Als ik daar met zo’n prof even over doorpraatte, dan leverde dat vooral verzuchtingen op. Bij het bedrijfsleven viel wel geld te halen, maar alleen als je een paar oninteressante onderzoeksklusjes opknapte, want bedrijven waren in de ban van shareholder value, dat wil zeggen de dagkoersen, en hadden nauwelijks meer belangstelling voor de lange termijn. En van de overheid moest je het ook niet hebben, want die had het onderzoek in de loop der jaren dichtgetimmerd met criteria en bijbehorende onderzoeksvoorstellen.

Terwijl Wijn achter zijn katheder een grapje maakte waar iedereen erg om moest lachen, kreeg ik ineens een brainwave. Geef die hoogleraren gewoon een zak geld en zeg: doe er iets leuks mee, we horen over een paar jaar wel of het wat geworden is. Natuurlijk wordt een deel van het geld dan verspild, maar ik durf de gok wel aan dat dat minder is dan alles wat we nu steken in voorstellen, beoordelingen en verantwoordingen. Je zult zien dat de universiteiten dan helemaal opleven en met de ene na de andere innovatie komen.
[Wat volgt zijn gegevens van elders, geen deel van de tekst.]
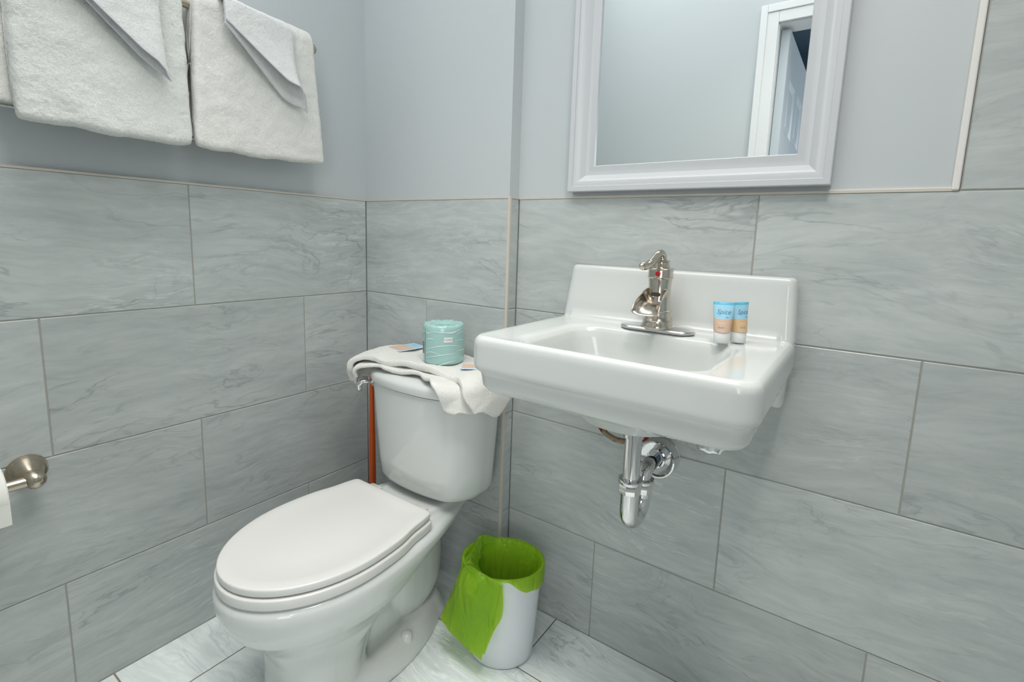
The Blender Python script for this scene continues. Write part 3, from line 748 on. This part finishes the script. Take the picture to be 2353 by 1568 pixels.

De volgende stap is het bedrijfsleven ervan te overtuigen dat ondernemen ook risico nemen betekent. Dat je dus best wel eens geld mag steken in onderzoek dat niet volgende maand tot een winstgevend product leidt. Als het bedrijfsleven dan nog niet wakker wordt, stel ik me voor dat de overheid ingrijpt, bijvoorbeeld door de vennootschapsbelasting te verhogen en de opbrengst in de universiteiten te steken. Dat zou pas een innovatieve maatregel zijn, in plaats van het bedenken van weer een regeling met criteria die de creativiteit een beetje verder doodslaat.

In mijn opwinding over wat hij ging zeggen, was ik ondertussen helemaal vergeten te luisteren wat Wijn daadwerkelijk zei. Ik besloot erop te vertrouwen dat hij zijn mening in de tussentijd niet geïnnoveerd had.